Kasus Proyek Satelit di Kemenhan Potensi Kerugiaan Negara Rp 1 Triliun Telah Naik Pada Penyidikan

JAKARTA (Lenteratoday) – Potensi merugikan negara yang disoal pada proyek pengadaan satelit slot orbit 123 derajat Bujur Timur pada Kementerian Pertahanan (Kemhan) tahun 2015, terus didalami pihak kejaksaan. Bahkan Kejagung menyebut penanganan kasus satelit Kemhan ini telah naik dari tahap penyelidikan ke penyidikan.
Jaksa Agung ST Burhanuddin menerangkan pihaknya akan menandatangani surat perintah penyidikan terhadap kasus satelit Kemhan ini. Penandatanganan surat perintah penyidikan dilakukan hari ini.
"Rencananya begini, hari ini kita tandatangani surat perintah penyidikannya," kata Burhanuddin di Gedung Kartika Candra Kejagung, Jalan Bulungan, Jakarta Selatan, Jumat (14/1/2022).
Namun Burhanuddin belum mau berbicara banyak perihal kasus satelit Kemhan ini. Dia menyebut keterangan lebih lengkap soal kasus satelit Kemhan akan disampaikan oleh Jaksa Agung Muda Pidana Khusus.
Sebelumnya, Menteri Koordinator Bidang Politik, Hukum, dan Keamanan (Menko Polhukam) Mahfud MD mengungkapkan adanya dugaan pelanggaran hukum di balik proyek yang ada di Kementerian Pertahanan (Kemhan) pada 2015. Buntut urusan itu membuat negara rugi.
"Tentang adanya dugaan pelanggaran hukum yang menyebabkan kerugian negara atau berpotensi menyebabkan kerugian negara karena oleh pengadilan ini kemudian diwajibkan membayar uang yang sangat besar padahal kewajiban itu lahir dari sesuatu yang secara prosedural salah dan melanggar hukum, yaitu Kementerian Pertahanan pada 2015, sudah lama, melakukan kontrak dengan Avanti untuk melakukan sesuatu, padahal anggarannya belum ada," ujar Mahfud dalam konferensi pers di kantornya, Kamis (13/1).

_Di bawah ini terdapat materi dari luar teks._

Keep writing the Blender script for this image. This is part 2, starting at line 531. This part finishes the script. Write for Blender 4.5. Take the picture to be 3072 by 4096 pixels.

Kontrak itu berkaitan dengan penyalahgunaan kewenangan dalam pengelolaan Satelit untuk Slot Orbit 123 derajat Bujur Timur yang terjadi sejak 2015 sampai saat ini. Singkatnya, Kemhan meneken kontrak dengan Avanti, Navayo, Airbus, Detente, Hogan Lovel, dan Telesat meskipun belum tersedia anggaran.
Akhirnya Avanti dan Navayo pun menggugat pemerintah Indonesia. Mahfud menyebut sejauh ini negara diwajibkan membayar kepada dua perusahaan itu dengan nilai ratusan miliar rupiah.
"Kemudian Avanti menggugat pemerintah di London Court of International Arbitration karena Kemhan tidak membayar sewa satelit sesuai dengan nilai kontrak yang telah ditandatangani sehingga pada 9 Juni 2019 Pengadilan Arbitrase di Inggris menjatuhkan putusan yang berakibat negara membayar untuk sewa satelit Artemis ditambah dengan biaya arbitrase, biaya konsultan, dan biaya filling sebesar Rp 515 miliar. Jadi negara membayar Rp 515 miliar untuk kontrak yang tidak ada dasarnya," kata Mahfud.
"Nah, selain dengan Avanti, pemerintah baru saja diputus oleh arbitrase di Singapura untuk membayar lagi nilainya sampai sekarang itu 20.901.209 dolar (USD) kepada Navayo, harus bayar menurut arbitrase. Ini yang 20 juta ini nilainya Rp 304 (miliar)," imbuhnya.